Another thing to note, which applies generally throughout all practice, is the wisdom, of getting as near as you can to your conditions. For instance, the bits of glass in a window are separated by lead lines; pitch-black, therefore, against the light of day outside. Now, when waxed up on the plate in the shop for painting, these will be separated by thin cracks of light, and in this condition they are usually painted. Can't you do better than that? Don't you think it's worth while spending half-an-hour to paint false lead lines on the back of the plate? A ha'p'orth of lamp-black from the oil-shop, with a little water and treacle and a long-haired brush, like a coach-painter's, will do it for you (see Plate [XIII.]).

Another thing: when the window is in its place, each light will be surrounded with stone or brick, which, although not so black as the lead lines, will tell as a strong dark against the glass. See therefore that while you are painting, your glass is surrounded by dark, or at any rate not by clear, glittering light. Strips of brown paper, pinned down the sides of the

light you are painting, will get the thing quite near to its future conditions.

As you have been told, the work is fixed in its place by bars of iron, and these ought by no means to be despised or ignored or disguised, as if they were a troublesome necessity: you must accept fully and willingly the conditions of your craft; you must pride yourself upon so accepting them, knowing that they are the wholesome checks upon your liberty and the proper boundaries of the field in which you have your appointed work.
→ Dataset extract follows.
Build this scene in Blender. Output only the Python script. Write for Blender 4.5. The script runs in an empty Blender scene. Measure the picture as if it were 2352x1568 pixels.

There should, in any light more than a foot wide, be bars at every foot throughout the length of the light; and these bars should be 1/2 inch, 3/4 inch, or 1 inch in section, according to the weight of the work. The question then arises: Should the bars be set out in their places on the paper, before you begin to draw the cartoon, or should you be perfectly free and unfettered in the drawing and then make the bars fit in afterwards, by moving them up and down as may be needed to avoid cutting across the faces, hands, &c.